Exactly repeat the lines starting at the one that holds "mb.build('wall', [wm, sw], root)" and ending at the one that holds "return root, L, D, h, rh". Both end lines count; leave out everything else.

=== Dataset records ===

- - - - - - -

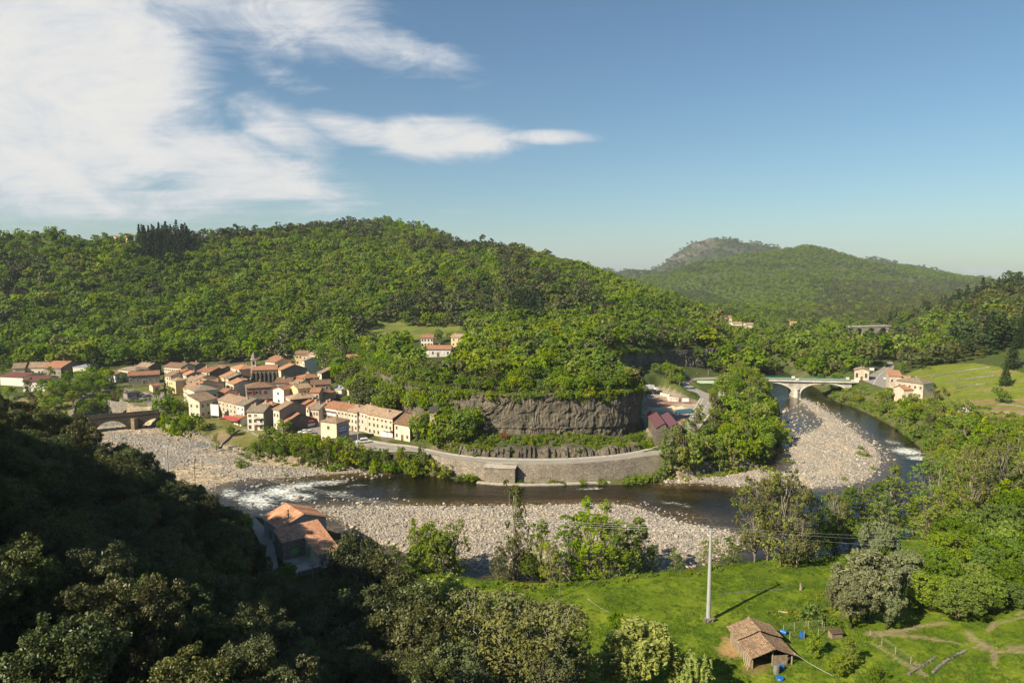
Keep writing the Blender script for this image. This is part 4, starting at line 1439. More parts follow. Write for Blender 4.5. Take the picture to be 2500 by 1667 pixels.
def house(label, zk, Lp, Rp, h, D, roof='gable', wall='cream', tile='red', pitch=19, win=(3, 2), sh=None, sides=(0, 0), side_wall=None, chim=1, zg=None, door=True, ov=.45, gable_front=False, name='village_house', cat='house', group=None, w=(0.95, 1.35), doorc='brown', seed=0, flip=False):
    """Lp,Rp: the front eaves corners as seen; h: eaves height; D: depth away from the viewer"""
    rr = random.Random(hash((label, 7)) if False else sum(ord(c) * (i + 1) for i, c in enumerate(label)) + seed)
    a, b = zp(zk, *Lp), zp(zk, *Rp)
    g = 9.0 if zg is None else zg
    for _ in range(1 if zg is not None else 4):
        A, B = at_z(a[0], a[1], g + h), at_z(b[0], b[1], g + h)
        if zg is None:
            m = (A + B) / 2
            g = zat(m[0], m[1])
    rz, L = frame(A, B)
    root = thing(name, label, cat, (A[0], A[1], g), rz, group)
    wm, tm = WALLS[wall], TILES[tile]
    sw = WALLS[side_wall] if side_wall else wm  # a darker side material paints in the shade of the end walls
    rl, rd = (D, L) if gable_front else (L, D)
    rmb, rh, tp = roof_mesh(rl, rd, h, roof, pitch, ov)
    # walls (a prism, with gables)
    mb = MB()
    zb = -4.0
    hw = h - .02
    if roof == 'gable' and not gable_front:
        pr = [(0, 0), (L, 0), (L, D), (0, D)]
        mb.poly([(0, 0, zb), (L, 0, zb), (L, 0, hw), (0, 0, hw)], 0)
        mb.poly([(L, D, zb), (0, D, zb), (0, D, hw), (L, D, hw)], 0)
        mb.poly([(L, 0, zb), (L, D, zb), (L, D, hw), (L, D / 2, hw + rh - .05), (L, 0, hw)], 1)
        mb.poly([(0, D, zb), (0, 0, zb), (0, 0, hw), (0, D / 2, hw + rh - .05), (0, D, hw)], 1)
    elif roof == 'gable':
        mb.poly([(0, 0, zb), (L, 0, zb), (L, 0, hw), (L / 2, 0, hw + rh - .05), (0, 0, hw)], 0)
        mb.poly([(L, D, zb), (0, D, zb), (0, D, hw), (L / 2, D, hw + rh - .05), (L, D, hw)], 0)
        mb.poly([(L, 0, zb), (L, D, zb), (L, D, hw), (L, 0, hw)], 1)
        mb.poly([(0, D, zb), (0, 0, zb), (0, 0, hw), (0, D, hw)], 1)
    elif roof == 'shed':
        mb.poly([(0, 0, zb), (L, 0, zb), (L, 0, hw), (0, 0, hw)], 0)
        mb.poly([(L, D, zb), (0, D, zb), (0, D, hw + rh), (L, D, hw + rh)], 0)
        mb.poly([(L, 0, zb), (L, D, zb), (L, D, hw + rh), (L, 0, hw)], 1)
        mb.poly([(0, D, zb), (0, 0, zb), (0, 0, hw), (0, D, hw + rh)], 1)
    else:
        for p, q, mi in (((0, 0), (L, 0), 0), ((L, 0), (L, D), 1), ((L, D), (0, D), 0), ((0, D), (0, 0), 1)):
            mb.poly([(p[0], p[1], zb), (q[0], q[1], zb), (q[0], q[1], hw), (p[0], p[1], hw)], mi)
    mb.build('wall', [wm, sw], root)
    ro = rmb.build('roof', tm, root)
    ro.location = (0, 0, h + .2) if not gable_front else (L, 0, h + .2)
    if gable_front: ro.rotation_euler = (0, 0, math.pi / 2)
    if roof == 'flat': ro.location.z = h
    for c in range(chim):
        cx = rl * rr.uniform(.12, .88) if roof != 'hip' else rl / 2
        cy = rd / 2 + rr.choice((-1, 1)) * rd * rr.uniform(.05, .2)
        zz = (rh - abs(cy - rd / 2) * tp) if roof in ('gable', 'hip') else (cy * tp if roof == 'shed' else 0)
        mb = MB(); mb.box(cx - .35, cy - .28, zz - .4, cx + .35, cy + .28, zz + 1.0); mb.box(cx - .42, cy - .35, zz + 1.0, cx + .42, cy + .35, zz + 1.12)
        mb.build('chimney', m_chim, ro)
    ww, wh = w
    def facade(x0, y0, rz_, LL, nc, nr, shc, dr):
        if nc <= 0: return
        sp_ = LL / nc
        fh = (h - .3) / max(nr, 1)
        for r in range(nr):
            for c in range(nc):
                if rr.random() < .10: continue
                u_ = sp_ * (c + .5) + rr.uniform(-.08, .08) * sp_
                hh = wh if (r < nr - 1 or nr < 3) else wh * .65
                z = fh * r + (fh - wh) * .45
                px_, py_ = x0 + math.cos(rz_) * u_, y0 + math.sin(rz_) * u_
                if r == 0 and dr and c == nc // 2:
                    o = obj('door', door_mesh(1.25, 2.2, doorc), root); o.location = (px_, py_, .02); o.rotation_euler = (0, 0, rz_)
                    continue
                put_window(root, px_, py_, z + .2, rz_, min(ww, sp_ * .5), hh, shc if (shc and sp_ > ww * 2.3) else None, rr.random() < .8)
    facade(0, 0, 0, L, win[0], win[1], sh, door)
    if sides[1]: facade(L, 0, math.pi / 2, D, sides[1], max(1, win[1]), sh, False)
    if sides[0]: facade(0, D, -math.pi / 2, D, sides[0], max(1, win[1]), sh, False)
    HOUSES.append((root, A, B, L, D, g, h, rz))
    return root, L, D, h, rh


G = 'houses crowded in the old village'
H = lambda *a, **k: house(*a, **{'group': G, **k})
# along the front, left to right
H('tall cream house with hipped brown roof behind the round-cornered house', '2', (350, 828), (612, 800), 10.5, 12, 'hip', 'cream', 'grey', win=(4, 2), sides=(5, 0), side_wall='cream')
H('cream round-cornered house under the tall hipped roof by the bushes', '2', (408, 945), (604, 903), 7.8, 6.5, 'shed', 'cream', 'tan', pitch=20, win=(3, 2), sides=(2, 0), chim=0, door=False)
H('stone house with broad tan tiled roof and pale window frames', '2', (622, 918), (832, 968), 7.6, 10.5, 'gable', 'stone', 'tan', win=(5, 3), sh=None)
H('white shuttered house with mossy grey roof beside the stone house', '2', (834, 972), (920, 990), 8.2, 12, 'gable', 'white', 'grey', win=(2, 3), sh='white', side_wall='grey')
H('grey house with tan roof wedged between white and hipped roofs', '2', (990, 992), (1150, 1012), 7.2, 9, 'gable', 'grey', 'tan', win=(4, 2))
H('cream balconied house with mossy roof above the bank', '2', (956, 1078), (1142, 1082), 7.8, 11, 'gable', 'white', 'grey', win=(3, 3), side_wall='grey', w=(1.1, 1.6), sh=None)
H('tall grey-sided house with skylit tan roof behind balconies', '2', (1255, 1028), (1325, 1042), 8.6, 13, 'gable', 'cream', 'tan', win=(2, 2), side_wall='grey')
H('long rust-red roofed barn with a painted board on its dark gable', '2', (1306, 1196), (1366, 1214), 3.2, 15, 'gable', 'dark', 'red', pitch=24, win=(0, 0), chim=0, name='stone_barn', cat='barn')
H('small square tan house standing alone with a blue painted side', '2', (1800, 1166), (1982, 1190), 8.0, 7, 'hip', 'beige', 'tan', win=(1, 2), side_wall='grey', chim=1, door=False, w=(1.1, 1.3), zg=5.2)
H('yellow fronted narrow house at the street corner', '2', (1560, 988), (1592, 994), 6.5, 10, 'gable', 'yellow', 'red', win=(1, 2), sh='brown')
H('cream house with orange roof beside the yellow front', '2', (1592, 992), (1668, 1006), 6.8, 11, 'gable', 'cream', 'orange', win=(2, 2))
H('narrow balconied house with drab roof before the white terrace', '2', (1672, 1024), (1778, 1034), 7.2, 9, 'gable', 'pale', 'grey', win=(3, 2), sh='brown')
H('white terrace house with brown shutters and smooth red roof', '2', (1786, 994), (1986, 1028), 7.8, 10, 'gable', 'white', 'red', win=(5, 3), sh='brown', chim=2)
H('stone terrace house with dark tall windows and orange door', '3', (686, 826), (832, 852), 8, 10, 'gable', 'stone', 'red', win=(3, 3), doorc='wood')
H('stone terrace house with mottled tan roof in mid row', '3', (834, 854), (962, 880), 8, 10, 'gable', 'stone', 'tan', win=(3, 3))
H('pale terrace house with white ground floor doors', '3', (964, 872), (1102, 906), 8, 10, 'gable', 'pale', 'tan', win=(3, 3), doorc='white')
H('long beige terrace end house with balcony and two white garage doors', '3', (1104, 898), (1446, 962), 8.2, 10, 'gable', 'beige', 'tan', win=(6, 3), side_wall='dark', doorc='white')
H('weathered cottage with part slate roof at the row end', '3', (1472, 1062), (1682, 1098), 6.2, 12, 'gable', 'beige', 'brown', pitch=24, win=(3, 2), side_wall='dark', chim=2)
H('narrow stone turret with an arched opening under the cliff', '3', (1955, 872), (2044, 872), 7.5, 3, 'shed', 'stone', 'slate', win=(1, 1), chim=0, zg=10.5, door=False, name='stone_turret', cat='turret', w=(1.0, 2.4))
H('small white cafe with red awning below the stone house', '2', (800, 1112), (884, 1132), 3.4, 5, 'shed', 'white', 'red', pitch=10, win=(2, 1), chim=0)
H('narrow red roofed house between the grey and the balconied one', '2', (1078, 1022), (1152, 1042), 7.0, 12, 'gable', 'cream', 'red', win=(2, 2), side_wall='grey')
H('small house with bright orange roof tucked behind the hipped one', '2', (622, 840), (696, 846), 6.5, 8, 'gable', 'pale', 'orange', win=(2, 2))
H('tan roofed house just behind the white gabled one', '2', (1455, 738), (1540, 746), 8, 9, 'gable', 'cream', 'tan', win=(3, 2))
H('low brown roofed house right of the cream apartments', '2', (250, 522), (346, 530), 5, 8, 'gable', 'grey', 'brown', win=(3, 1))
H('cream house with patched red roof facing the narrow street', '2', (470, 745), (560, 752), 7.5, 8, 'gable', 'cream', 'red', win=(3, 2), sh='brown')
# middle of the village
H('long pink and grey house with red shutters and big brown roof', '2', (946, 792), (1272, 772), 8.4, 11, 'hip', 'grey', 'brown', win=(4, 2), sh='red', sides=(4, 0), side_wall='pink', chim=2, door=False, w=(1.3, 1.6))
H('dark roofed house joined behind the white gable', '2', (1275, 728), (1452, 728), 8.2, 10, 'gable', 'grey', 'brown', win=(3, 2))
H('tall white gabled house with smooth red side roof', '2', (1252, 800), (1376, 812), 7.4, 14, 'gable', 'white', 'red', win=(1, 2), gable_front=True, side_wall='grey', chim=1, door=False)
H('beige house with step gable and tan roof at the village heart', '2', (1540, 800), (1690, 782), 7.2, 9, 'gable', 'ochre', 'tan', win=(3, 2))
H('grey house with wide dark roof and three blue-grey windows', '2', (1692, 750), (1912, 740), 6.8, 9, 'gable', 'grey', 'brown', win=(3, 2), sh='grey', w=(1.3, 1.3))
H('pinkish stone house under a broad hipped tan roof', '2', (1466, 930), (1746, 900), 7.0, 8.5, 'hip', 'dark', 'tan', pitch=21, win=(3, 2), sides=(3, 0), side_wall='pale', chim=2)  # dark front and pale end: shade and sunlight put into the wall colours
H('low house with bright orange tiled roof by the cliff', '2', (1722, 852), (1842, 862), 4.2, 9, 'hip', 'pale', 'orange', win=(3, 1), chim=1)
H('red walled shop with orange hipped roof', '2', (1520, 652), (1592, 676), 5.2, 10, 'hip', 'red', 'orange', win=(3, 1), w=(1.2, 1.8), side_wall='grey')
H('roofless looking pale stone house before the cliff', '2', (1765, 602), (1810, 612), 6.5, 7, 'shed', 'cream', 'tan', win=(1, 2), side_wall='dark', chim=0)
H('low white shed with tin and tile roof against the cliff', '2', (1945, 790), (2040, 800), 3.4, 8, 'gable', 'white', 'metal', pitch=14, win=(1, 1), chim=0, name='low_shed', cat='shed')
H('lean-to of old red tiles beside the tin roofed shed', '2', (2050, 770), (2125, 785), 3.4, 7, 'gable', 'pale', 'orange', pitch=14, win=(0, 0), chim=0, name='low_shed', cat='shed')
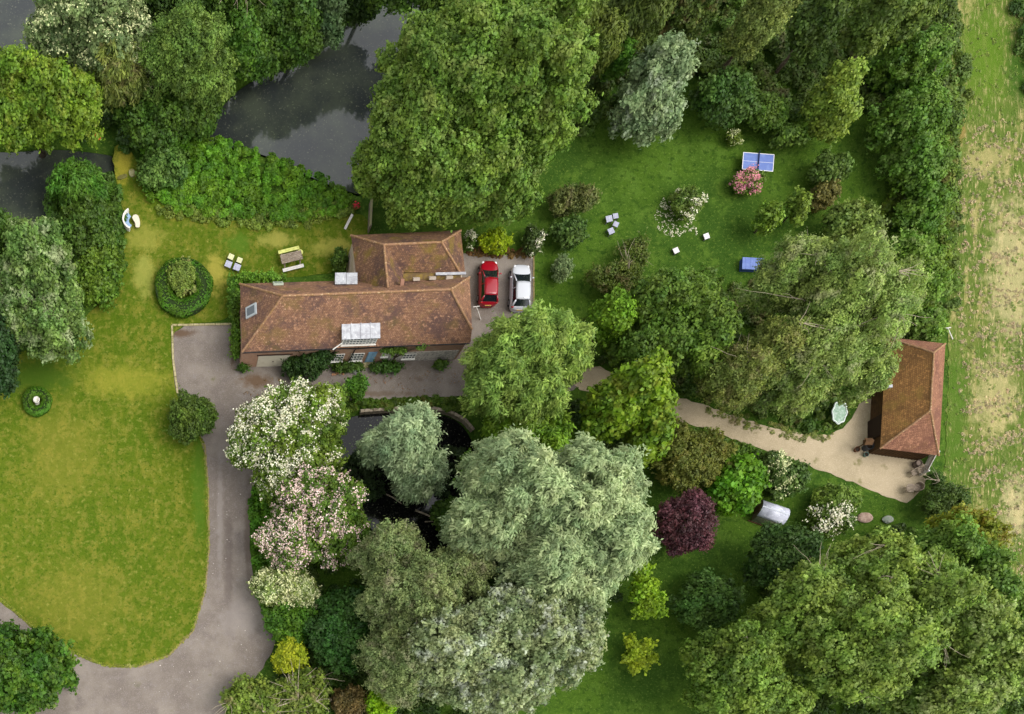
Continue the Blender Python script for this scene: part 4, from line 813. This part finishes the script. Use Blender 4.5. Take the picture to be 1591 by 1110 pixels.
plant('laurel_bush', 'bush', 'large dark laurel bush at the bottom left corner by the drive', [(40, 1045, 74, 62, 3.0, 3.0), (5, 1005, 36, 30, 2.2, 2.2)], L_laurel, .8, 'big')
plant('round_bush', 'bush', 'rounded dark bush between the left lawn and the drive', [(296, 650, 37, 37, 1.5, 1.6)], LM('bushdark', (80, 106, 40)), .42, 'small', trunk=False, ragged=.12)
def ring_hedge(cx, cy, ro, ri, h, lab, mat):
    SEED[0] += 1; rng = np.random.default_rng(SEED[0]); c = P(cx, cy, h); root = thing('ring_hedge', lab, 'hedge', (c[0], c[1], 0))
    n = int(2600 * (ro * ro - ri * ri) * math.pi / 6 + 3000)
    th = rng.uniform(0, 6.283, n); a = rng.uniform(0, 6.283, n); mid, hw = (ro + ri) / 2, (ro - ri) / 2
    x = np.sign(np.cos(a)) * np.abs(np.cos(a)) ** .5; z = np.sign(np.sin(a)) * np.abs(np.sin(a)) ** .5
    wob = 1 + .03 * np.sin(3 * th + 1) + .02 * np.sin(7 * th)
    rr = (mid + hw * x * rng.uniform(.93, 1.03, n)) * wob; zz = h / 2 + h / 2 * z * rng.uniform(.94, 1.03, n)
    p = np.stack([rr * np.cos(th), rr * np.sin(th), np.maximum(zz, .03)], 1); nr = np.stack([x * np.cos(th), x * np.sin(th), z], 1)
    leaf_mesh('foliage', p, nr, .13, .09, np.clip(.5 + rng.normal(0, .13, n), 0, 1), mat, root, rng, 0, .6)
    mb = MB(); N = 40; v = []; f = []
    for k in range(N):
        t = k / N * 6.283; 
        for r_, z_ in ((ri + .08, 0), (ro - .08, 0), (ro - .08, h - .08), (ri + .08, h - .08)): v.append((r_ * math.cos(t), r_ * math.sin(t), z_))
        k2 = (k + 1) % N
        for q in range(4): f.append((k * 4 + q, k2 * 4 + q, k2 * 4 + (q + 1) % 4, k * 4 + (q + 1) % 4))
    mb.add(v, f); mb.build('inner_branches', LMAT_INNER, root)
    return root
LMAT_INNER = lmat('hedge_inside', srgb(36, 52, 18), (), 1)
ring_hedge(285, 443, 2.55, 1.05, .8, 'large clipped ring hedge on the lawn with a shrub in its middle', L_box)
plant('ring_shrub', 'shrub', 'loose light green shrub inside the large ring hedge', [(283, 432, 23, 27, .7, .8)], LM('ringshrub', (122, 146, 70), dry=(150, 130, 90)), .35, 'small', trunk=False)
ring_hedge(57, 622, 1.3, .42, .55, 'small clipped round hedge with a white urn in its middle', L_box)
t = thing('stone_urn', 'white stone urn standing inside the small round hedge', 'urn', (*P(57, 623, .6)[:2], 0))
um = lmat('urn_stone', srgb(214, 210, 198), [(8, 4, .4, .7, srgb(170, 168, 150))], .8)
MB().lathe([(.18, 0), (.2, .08), (.09, .14), (.08, .4), (.14, .5)], 16).build('pedestal', um, t); MB().lathe([(.1, .5), (.22, .62), (.27, .85), (.3, .88), (.22, .87), (.16, .7)], 18).build('bowl', um, t, True)
# --- flowering trees beside the drive
plant('white_flowering_tree', 'tree', 'tree smothered in white blossom between the house and the drive', [(440, 668, 74, 52, 4.2, 3.3), (470, 640, 50, 42, 4.2, 3), (395, 690, 42, 42, 3.6, 2.8), (470, 715, 50, 40, 3.4, 2.8), (440, 752, 44, 36, 2.8, 2.3)], LM('wf', (98, 124, 42)), .9, blossom=(petal_w, .55, .2, (-.35, .2, 0)))
plant('pink_flowering_tree', 'tree', 'tree with blush pink and white blossom left of the small pond', [(495, 790, 68, 58, 3.8, 3.2), (455, 840, 44, 42, 3.2, 2.6), (525, 830, 44, 50, 3, 2.6)], LM('pf', (92, 122, 46)), .85, blossom=(petal_p, .52, .19, (-.4, .0, 0)))
plant('green_shrub', 'shrub', 'plain green shrub between white blossom tree and the small pond', [(512, 655, 24, 45, 2.2, 2.2)], LM('gs', (104, 132, 52)), .6, trunk=False)
plant('cream_shrub', 'shrub', 'cream flowered elder shrub at the bend of the drive', [(436, 912, 40, 30, 1.8, 1.6), (470, 925, 26, 22, 1.5, 1.3)], LM('cs', (128, 146, 88)), .55, trunk=False, blossom=(petal_c, .6, .2, None))
plant('fern_shrub', 'shrub', 'bright ferny shrub right of the drive bend below the cream shrub', [(452, 965, 38, 36, 1.4, 1.4)], LM('fern', (78, 122, 34)), .6, trunk=False)
plant('yellow_conifer', 'conifer', 'golden yellow conifer at the edge of the drive', [(449, 1018, 24, 28, 1.5, 1.7)], L_yel, .45, 'small', ragged=.1)
plant('dark_shrub', 'shrub', 'glossy dark green shrub right of the golden conifer', [(530, 985, 48, 52, 2.6, 2.5), (545, 940, 30, 24, 2.4, 2)], LM('holly', (56, 94, 38)), .7, trunk=False)
plant('tangled_shrub', 'shrub', 'tangled shrub with pale bare stems at the bottom edge by the drive', [(400, 1090, 50, 34, 1.5, 1.5), (470, 1085, 42, 42, 1.6, 1.6)], LM('tangle', (112, 136, 56), dry=(140, 124, 90)), .6, trunk=False, bare=16, ragged=.4, dens=.7)
plant('brown_shrub', 'shrub', 'brown twiggy shrub at the bottom edge below the holly', [(545, 1092, 30, 26, 1.2, 1.2)], LM('brownsh', (112, 98, 62)), .5, 'small', trunk=False)
plant('lime_shrub', 'shrub', 'vivid lime shrub at the bottom edge below the grey poplar', [(592, 1088, 22, 32, 1.6, 1.6)], LM('vivid', (138, 186, 30)), .5, trunk=False)
# --- by the small pond
plant('silver_willow', 'tree', 'silvery round willow standing in the small dark pond', [(628, 690, 50, 50, 4.5, 3.2), (645, 735, 40, 40, 3.2, 2.6), (592, 692, 28, 30, 3.5, 2.3), (640, 660, 30, 28, 5, 2)], LM('sw', (156, 176, 150), var=.25), .75, 'willow', ragged=.15)
plant('weeping_willow', 'tree', 'bright feathery willow right of the house covering the drive', [(812, 548, 72, 62, 6.5, 4.8), (770, 590, 48, 66, 5.5, 4.2), (865, 560, 50, 58, 5.5, 4.2), (820, 620, 60, 48, 5, 4)], L_willow, .85, 'willow', ragged=.25)
plant('lime_conifer', 'conifer', 'lime green conifer under the feathery willow by the pond', [(820, 672, 58, 34, 3.2, 2.2), (850, 690, 34, 36, 3, 2)], LM('lc', (112, 148, 44)), .6, 'willow')
plant('pond_shrub', 'shrub', 'small bright shrub on the right bank of the small pond', [(735, 738, 24, 32, 1.4, 1.5)], LM('psh', (84, 128, 32)), .5, trunk=False)
plant('pond_shrub', 'shrub', 'dark green shrub below the pond logs', [(700, 800, 26, 24, 1.4, 1.4)], L_mid, .5, trunk=False)
plant('maple_tree', 'tree', 'yellow green maple left of the gravel path', [(985, 610, 52, 50, 6.5, 4.2), (945, 645, 48, 50, 5, 3.8), (1000, 665, 40, 60, 4.5, 3.6)], L_maple, .85, 'big', ragged=.2)
plant('large_willow', 'tree', 'largest pale silvery willow in the lower centre', [(850, 790, 110, 84, 9, 6.5), (780, 745, 72, 66, 8, 5.5), (920, 770, 66, 60, 8.5, 5.5), (745, 830, 55, 54, 7, 5), (930, 860, 72, 62, 8, 6), (850, 880, 84, 66, 8, 6), (880, 930, 66, 40, 6.5, 5)], L_palew, 1.35, 'willow', ragged=.2)
plant('grey_poplar', 'tree', 'white leaved poplar at the bottom edge, below the largest willow', [(790, 990, 90, 72, 8, 6), (700, 1010, 76, 72, 7.5, 5.5), (870, 1000, 64, 66, 7, 5.5), (770, 1060, 90, 50, 6.5, 5)], L_white, 1.05, 'leafy', ragged=.3)
plant('grey_willow', 'tree', 'olive grey willow between the pink blossom tree and the poplar', [(640, 930, 70, 60, 6.5, 5), (600, 865, 50, 46, 5.5, 4.2), (700, 900, 58, 50, 6, 4.5), (620, 1030, 60, 60, 5.5, 4.4)], L_grey, .95, 'fine', ragged=.3, bare=5)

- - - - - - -

=== Correct result ===
    mb.build('wall', [wm, sw], root)
    ro = rmb.build('roof', tm, root)
    ro.location = (0, 0, h + .2) if not gable_front else (L, 0, h + .2)
    if gable_front: ro.rotation_euler = (0, 0, math.pi / 2)
    if roof == 'flat': ro.location.z = h
    for c in range(chim):
        cx = rl * rr.uniform(.12, .88) if roof != 'hip' else rl / 2
        cy = rd / 2 + rr.choice((-1, 1)) * rd * rr.uniform(.05, .2)
        zz = (rh - abs(cy - rd / 2) * tp) if roof in ('gable', 'hip') else (cy * tp if roof == 'shed' else 0)
        mb = MB(); mb.box(cx - .35, cy - .28, zz - .4, cx + .35, cy + .28, zz + 1.0); mb.box(cx - .42, cy - .35, zz + 1.0, cx + .42, cy + .35, zz + 1.12)
        mb.build('chimney', m_chim, ro)
    ww, wh = w
    def facade(x0, y0, rz_, LL, nc, nr, shc, dr):
        if nc <= 0: return
        sp_ = LL / nc
        fh = (h - .3) / max(nr, 1)
        for r in range(nr):
            for c in range(nc):
                if rr.random() < .10: continue
                u_ = sp_ * (c + .5) + rr.uniform(-.08, .08) * sp_
                hh = wh if (r < nr - 1 or nr < 3) else wh * .65
                z = fh * r + (fh - wh) * .45
                px_, py_ = x0 + math.cos(rz_) * u_, y0 + math.sin(rz_) * u_
                if r == 0 and dr and c == nc // 2:
                    o = obj('door', door_mesh(1.25, 2.2, doorc), root); o.location = (px_, py_, .02); o.rotation_euler = (0, 0, rz_)
                    continue
                put_window(root, px_, py_, z + .2, rz_, min(ww, sp_ * .5), hh, shc if (shc and sp_ > ww * 2.3) else None, rr.random() < .8)
    facade(0, 0, 0, L, win[0], win[1], sh, door)
    if sides[1]: facade(L, 0, math.pi / 2, D, sides[1], max(1, win[1]), sh, False)
    if sides[0]: facade(0, D, -math.pi / 2, D, sides[0], max(1, win[1]), sh, False)
    HOUSES.append((root, A, B, L, D, g, h, rz))
    return root, L, D, h, rh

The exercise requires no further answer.